Raw data:
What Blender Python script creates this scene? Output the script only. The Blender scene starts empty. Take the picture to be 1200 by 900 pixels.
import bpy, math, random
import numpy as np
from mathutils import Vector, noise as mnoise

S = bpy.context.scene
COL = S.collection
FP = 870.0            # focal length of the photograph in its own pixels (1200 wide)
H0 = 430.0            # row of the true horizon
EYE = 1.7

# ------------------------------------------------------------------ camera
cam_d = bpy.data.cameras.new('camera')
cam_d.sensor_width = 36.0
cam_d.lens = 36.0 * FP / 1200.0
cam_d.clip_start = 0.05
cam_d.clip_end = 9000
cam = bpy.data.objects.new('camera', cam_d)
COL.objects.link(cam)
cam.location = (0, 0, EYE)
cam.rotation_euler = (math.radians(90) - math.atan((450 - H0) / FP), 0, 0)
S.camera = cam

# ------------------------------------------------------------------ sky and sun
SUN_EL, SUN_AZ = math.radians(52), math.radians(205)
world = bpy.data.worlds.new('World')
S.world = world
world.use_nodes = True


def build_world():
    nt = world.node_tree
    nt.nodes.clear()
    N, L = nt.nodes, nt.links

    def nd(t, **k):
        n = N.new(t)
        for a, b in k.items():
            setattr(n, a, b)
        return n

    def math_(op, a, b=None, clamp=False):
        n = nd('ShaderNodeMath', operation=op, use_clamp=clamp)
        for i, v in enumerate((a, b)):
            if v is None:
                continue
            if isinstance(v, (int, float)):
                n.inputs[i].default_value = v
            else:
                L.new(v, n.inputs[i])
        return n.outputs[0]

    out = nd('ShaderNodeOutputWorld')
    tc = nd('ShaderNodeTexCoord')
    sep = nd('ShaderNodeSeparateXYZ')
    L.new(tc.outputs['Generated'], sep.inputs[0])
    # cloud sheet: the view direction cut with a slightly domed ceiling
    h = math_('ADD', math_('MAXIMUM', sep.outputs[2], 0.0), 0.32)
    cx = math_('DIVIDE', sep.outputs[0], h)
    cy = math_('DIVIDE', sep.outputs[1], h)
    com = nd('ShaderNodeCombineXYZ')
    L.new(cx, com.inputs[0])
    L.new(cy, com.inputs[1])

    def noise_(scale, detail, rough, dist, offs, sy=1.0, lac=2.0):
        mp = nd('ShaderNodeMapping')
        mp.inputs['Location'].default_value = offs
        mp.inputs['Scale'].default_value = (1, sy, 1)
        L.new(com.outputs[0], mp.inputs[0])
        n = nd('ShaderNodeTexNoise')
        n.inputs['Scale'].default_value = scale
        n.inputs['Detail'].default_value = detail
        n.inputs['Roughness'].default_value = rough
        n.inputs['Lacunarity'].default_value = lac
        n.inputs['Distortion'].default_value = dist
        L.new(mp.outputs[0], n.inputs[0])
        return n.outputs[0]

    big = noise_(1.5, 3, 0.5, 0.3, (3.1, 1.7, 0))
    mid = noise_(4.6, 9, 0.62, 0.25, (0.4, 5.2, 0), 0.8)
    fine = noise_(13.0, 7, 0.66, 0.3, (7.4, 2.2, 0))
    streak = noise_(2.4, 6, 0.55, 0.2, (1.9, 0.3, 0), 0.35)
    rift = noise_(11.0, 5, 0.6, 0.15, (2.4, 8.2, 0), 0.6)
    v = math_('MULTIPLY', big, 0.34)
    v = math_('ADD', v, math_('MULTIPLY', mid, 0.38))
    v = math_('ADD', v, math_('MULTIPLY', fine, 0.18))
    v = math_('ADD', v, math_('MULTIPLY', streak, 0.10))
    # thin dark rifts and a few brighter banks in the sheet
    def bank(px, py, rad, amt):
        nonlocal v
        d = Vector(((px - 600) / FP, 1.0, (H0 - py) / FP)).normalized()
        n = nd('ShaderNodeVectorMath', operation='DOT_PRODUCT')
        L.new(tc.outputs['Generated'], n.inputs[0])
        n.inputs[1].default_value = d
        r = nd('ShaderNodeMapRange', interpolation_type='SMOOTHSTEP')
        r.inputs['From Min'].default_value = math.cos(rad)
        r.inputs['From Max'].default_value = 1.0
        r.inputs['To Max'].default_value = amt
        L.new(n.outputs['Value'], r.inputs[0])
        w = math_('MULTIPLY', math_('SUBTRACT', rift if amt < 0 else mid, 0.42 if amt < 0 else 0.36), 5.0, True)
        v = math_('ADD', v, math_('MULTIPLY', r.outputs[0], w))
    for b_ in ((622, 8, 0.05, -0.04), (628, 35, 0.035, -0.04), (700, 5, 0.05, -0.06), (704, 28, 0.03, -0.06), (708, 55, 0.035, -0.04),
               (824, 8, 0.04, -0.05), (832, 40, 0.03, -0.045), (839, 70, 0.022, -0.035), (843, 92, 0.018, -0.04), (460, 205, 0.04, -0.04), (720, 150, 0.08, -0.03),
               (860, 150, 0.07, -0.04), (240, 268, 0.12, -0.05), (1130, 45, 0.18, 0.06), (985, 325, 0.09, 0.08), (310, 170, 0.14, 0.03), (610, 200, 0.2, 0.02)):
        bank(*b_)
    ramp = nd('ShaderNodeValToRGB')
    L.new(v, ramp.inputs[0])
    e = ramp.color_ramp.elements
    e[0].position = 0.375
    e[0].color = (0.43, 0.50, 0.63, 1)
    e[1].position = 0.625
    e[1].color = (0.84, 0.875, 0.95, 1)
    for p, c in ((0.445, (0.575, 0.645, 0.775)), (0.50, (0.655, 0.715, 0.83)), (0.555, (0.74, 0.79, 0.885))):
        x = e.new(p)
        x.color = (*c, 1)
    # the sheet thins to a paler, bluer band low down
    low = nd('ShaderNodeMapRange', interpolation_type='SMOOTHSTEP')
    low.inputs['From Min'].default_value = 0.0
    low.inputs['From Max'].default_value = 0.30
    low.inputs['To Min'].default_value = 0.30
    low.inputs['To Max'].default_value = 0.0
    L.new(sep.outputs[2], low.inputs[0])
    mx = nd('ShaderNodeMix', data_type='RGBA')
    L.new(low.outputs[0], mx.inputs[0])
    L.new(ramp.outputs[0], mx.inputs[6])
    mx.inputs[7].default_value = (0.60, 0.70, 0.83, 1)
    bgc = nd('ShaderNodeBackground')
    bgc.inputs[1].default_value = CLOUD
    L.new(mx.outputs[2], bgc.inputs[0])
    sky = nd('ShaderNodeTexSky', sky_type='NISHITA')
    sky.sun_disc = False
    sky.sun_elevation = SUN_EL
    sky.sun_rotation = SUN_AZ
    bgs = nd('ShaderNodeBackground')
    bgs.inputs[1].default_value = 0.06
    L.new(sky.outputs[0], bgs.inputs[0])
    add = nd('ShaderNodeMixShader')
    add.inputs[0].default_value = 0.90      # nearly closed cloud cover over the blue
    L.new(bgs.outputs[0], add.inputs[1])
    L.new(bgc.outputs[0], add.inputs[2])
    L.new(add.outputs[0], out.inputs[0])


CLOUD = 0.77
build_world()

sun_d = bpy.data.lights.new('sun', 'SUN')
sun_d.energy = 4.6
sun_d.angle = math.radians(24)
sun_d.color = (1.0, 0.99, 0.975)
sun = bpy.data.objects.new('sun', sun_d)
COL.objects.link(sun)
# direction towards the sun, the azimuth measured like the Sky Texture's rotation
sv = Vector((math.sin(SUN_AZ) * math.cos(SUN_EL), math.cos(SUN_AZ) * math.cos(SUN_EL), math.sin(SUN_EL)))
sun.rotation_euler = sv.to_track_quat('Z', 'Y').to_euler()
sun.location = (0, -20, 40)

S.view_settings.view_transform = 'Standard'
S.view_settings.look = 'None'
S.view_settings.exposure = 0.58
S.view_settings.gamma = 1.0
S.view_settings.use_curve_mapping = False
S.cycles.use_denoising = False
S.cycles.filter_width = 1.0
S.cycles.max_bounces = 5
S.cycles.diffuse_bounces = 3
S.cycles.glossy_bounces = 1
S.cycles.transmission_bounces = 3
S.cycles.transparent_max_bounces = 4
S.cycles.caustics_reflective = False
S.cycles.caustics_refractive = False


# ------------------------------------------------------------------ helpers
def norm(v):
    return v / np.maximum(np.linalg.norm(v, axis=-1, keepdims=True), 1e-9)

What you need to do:
Among the lines of the material, find those that hold the word "pixels" and copy them.

Result of this task:
What Blender Python script creates this scene? Output the script only. The Blender scene starts empty. Take the picture to be 1200 by 900 pixels.
FP = 870.0            # focal length of the photograph in its own pixels (1200 wide)